Given problem> Repeat exactly, and only, the lines below starting at the line that contains "Reconstruct this image" and ending at the line that contains "return 512.0 +", inclusive of both.

>> BEGIN Data for the task

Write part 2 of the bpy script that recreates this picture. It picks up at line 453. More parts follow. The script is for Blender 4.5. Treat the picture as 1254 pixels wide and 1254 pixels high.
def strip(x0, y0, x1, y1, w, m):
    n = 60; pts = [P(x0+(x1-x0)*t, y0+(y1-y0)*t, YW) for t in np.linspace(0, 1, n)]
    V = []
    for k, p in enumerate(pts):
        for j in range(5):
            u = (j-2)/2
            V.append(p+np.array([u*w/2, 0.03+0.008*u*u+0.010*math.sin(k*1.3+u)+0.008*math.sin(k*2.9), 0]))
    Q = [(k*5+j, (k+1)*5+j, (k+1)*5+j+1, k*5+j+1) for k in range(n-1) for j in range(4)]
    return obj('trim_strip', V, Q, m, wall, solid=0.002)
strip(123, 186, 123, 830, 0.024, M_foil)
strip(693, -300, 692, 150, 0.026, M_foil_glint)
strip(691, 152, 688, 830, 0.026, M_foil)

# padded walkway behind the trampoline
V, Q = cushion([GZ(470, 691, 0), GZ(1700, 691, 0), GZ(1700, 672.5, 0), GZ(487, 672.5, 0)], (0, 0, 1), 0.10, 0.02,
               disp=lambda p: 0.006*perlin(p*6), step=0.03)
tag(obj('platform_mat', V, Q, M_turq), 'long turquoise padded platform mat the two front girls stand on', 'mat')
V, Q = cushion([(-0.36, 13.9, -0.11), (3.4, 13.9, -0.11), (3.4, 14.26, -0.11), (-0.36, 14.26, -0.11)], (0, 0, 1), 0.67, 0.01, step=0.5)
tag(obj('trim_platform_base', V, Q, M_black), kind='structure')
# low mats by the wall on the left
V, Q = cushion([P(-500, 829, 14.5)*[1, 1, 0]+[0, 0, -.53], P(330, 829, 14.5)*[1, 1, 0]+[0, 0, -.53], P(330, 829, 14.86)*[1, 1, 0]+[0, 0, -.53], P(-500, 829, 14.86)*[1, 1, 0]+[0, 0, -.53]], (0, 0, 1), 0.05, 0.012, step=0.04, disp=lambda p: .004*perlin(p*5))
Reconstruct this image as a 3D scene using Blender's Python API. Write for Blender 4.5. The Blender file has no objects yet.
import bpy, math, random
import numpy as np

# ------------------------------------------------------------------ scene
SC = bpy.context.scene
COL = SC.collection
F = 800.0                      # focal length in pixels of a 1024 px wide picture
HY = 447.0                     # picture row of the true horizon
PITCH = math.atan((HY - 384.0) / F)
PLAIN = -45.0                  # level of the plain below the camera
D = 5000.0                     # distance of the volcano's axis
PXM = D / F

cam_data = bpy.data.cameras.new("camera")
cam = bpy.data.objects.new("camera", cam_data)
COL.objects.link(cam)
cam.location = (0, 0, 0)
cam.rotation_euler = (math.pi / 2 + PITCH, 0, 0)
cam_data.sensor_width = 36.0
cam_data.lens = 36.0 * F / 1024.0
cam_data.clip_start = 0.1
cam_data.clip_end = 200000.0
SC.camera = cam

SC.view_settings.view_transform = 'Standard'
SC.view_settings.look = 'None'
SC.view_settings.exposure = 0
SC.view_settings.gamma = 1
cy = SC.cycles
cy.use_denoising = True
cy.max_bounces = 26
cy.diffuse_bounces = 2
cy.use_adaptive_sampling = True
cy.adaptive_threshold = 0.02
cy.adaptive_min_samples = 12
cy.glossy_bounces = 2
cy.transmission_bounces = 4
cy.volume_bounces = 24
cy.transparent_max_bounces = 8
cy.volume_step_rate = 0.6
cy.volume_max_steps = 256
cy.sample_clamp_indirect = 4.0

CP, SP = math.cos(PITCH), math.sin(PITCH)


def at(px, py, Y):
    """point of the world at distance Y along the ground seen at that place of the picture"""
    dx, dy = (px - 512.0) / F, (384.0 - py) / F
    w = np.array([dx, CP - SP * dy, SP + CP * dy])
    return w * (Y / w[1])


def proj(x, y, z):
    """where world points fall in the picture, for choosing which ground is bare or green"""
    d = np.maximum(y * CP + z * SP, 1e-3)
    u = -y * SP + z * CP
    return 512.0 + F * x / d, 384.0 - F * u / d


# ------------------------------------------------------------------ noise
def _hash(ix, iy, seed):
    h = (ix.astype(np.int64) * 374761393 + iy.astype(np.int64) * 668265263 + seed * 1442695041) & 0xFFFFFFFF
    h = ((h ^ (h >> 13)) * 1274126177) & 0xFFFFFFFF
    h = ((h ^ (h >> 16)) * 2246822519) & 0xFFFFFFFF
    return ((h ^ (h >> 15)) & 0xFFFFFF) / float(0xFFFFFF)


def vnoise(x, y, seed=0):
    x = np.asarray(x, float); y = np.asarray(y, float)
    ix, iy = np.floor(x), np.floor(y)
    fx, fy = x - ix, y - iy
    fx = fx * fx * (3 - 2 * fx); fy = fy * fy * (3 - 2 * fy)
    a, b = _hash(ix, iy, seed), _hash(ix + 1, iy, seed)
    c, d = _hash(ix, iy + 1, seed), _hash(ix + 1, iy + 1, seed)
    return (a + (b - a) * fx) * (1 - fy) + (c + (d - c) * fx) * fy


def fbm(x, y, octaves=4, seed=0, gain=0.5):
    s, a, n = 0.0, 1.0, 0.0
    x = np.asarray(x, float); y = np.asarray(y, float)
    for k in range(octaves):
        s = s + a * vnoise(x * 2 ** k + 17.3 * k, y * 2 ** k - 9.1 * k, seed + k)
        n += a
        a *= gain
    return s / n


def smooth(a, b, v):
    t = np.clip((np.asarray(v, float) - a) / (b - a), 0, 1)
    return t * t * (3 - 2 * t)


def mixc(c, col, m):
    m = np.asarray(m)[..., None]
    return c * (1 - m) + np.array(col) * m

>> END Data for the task

Exercise result>
Reconstruct this image as a 3D scene using Blender's Python API. Write for Blender 4.5. The Blender file has no objects yet.
import bpy, math, random
import numpy as np

# ------------------------------------------------------------------ scene
SC = bpy.context.scene
COL = SC.collection
F = 800.0                      # focal length in pixels of a 1024 px wide picture
HY = 447.0                     # picture row of the true horizon
PITCH = math.atan((HY - 384.0) / F)
PLAIN = -45.0                  # level of the plain below the camera
D = 5000.0                     # distance of the volcano's axis
PXM = D / F

cam_data = bpy.data.cameras.new("camera")
cam = bpy.data.objects.new("camera", cam_data)
COL.objects.link(cam)
cam.location = (0, 0, 0)
cam.rotation_euler = (math.pi / 2 + PITCH, 0, 0)
cam_data.sensor_width = 36.0
cam_data.lens = 36.0 * F / 1024.0
cam_data.clip_start = 0.1
cam_data.clip_end = 200000.0
SC.camera = cam

SC.view_settings.view_transform = 'Standard'
SC.view_settings.look = 'None'
SC.view_settings.exposure = 0
SC.view_settings.gamma = 1
cy = SC.cycles
cy.use_denoising = True
cy.max_bounces = 26
cy.diffuse_bounces = 2
cy.use_adaptive_sampling = True
cy.adaptive_threshold = 0.02
cy.adaptive_min_samples = 12
cy.glossy_bounces = 2
cy.transmission_bounces = 4
cy.volume_bounces = 24
cy.transparent_max_bounces = 8
cy.volume_step_rate = 0.6
cy.volume_max_steps = 256
cy.sample_clamp_indirect = 4.0

CP, SP = math.cos(PITCH), math.sin(PITCH)


def at(px, py, Y):
    """point of the world at distance Y along the ground seen at that place of the picture"""
    dx, dy = (px - 512.0) / F, (384.0 - py) / F
    w = np.array([dx, CP - SP * dy, SP + CP * dy])
    return w * (Y / w[1])


def proj(x, y, z):
    """where world points fall in the picture, for choosing which ground is bare or green"""
    d = np.maximum(y * CP + z * SP, 1e-3)
    u = -y * SP + z * CP
    return 512.0 + F * x / d, 384.0 - F * u / d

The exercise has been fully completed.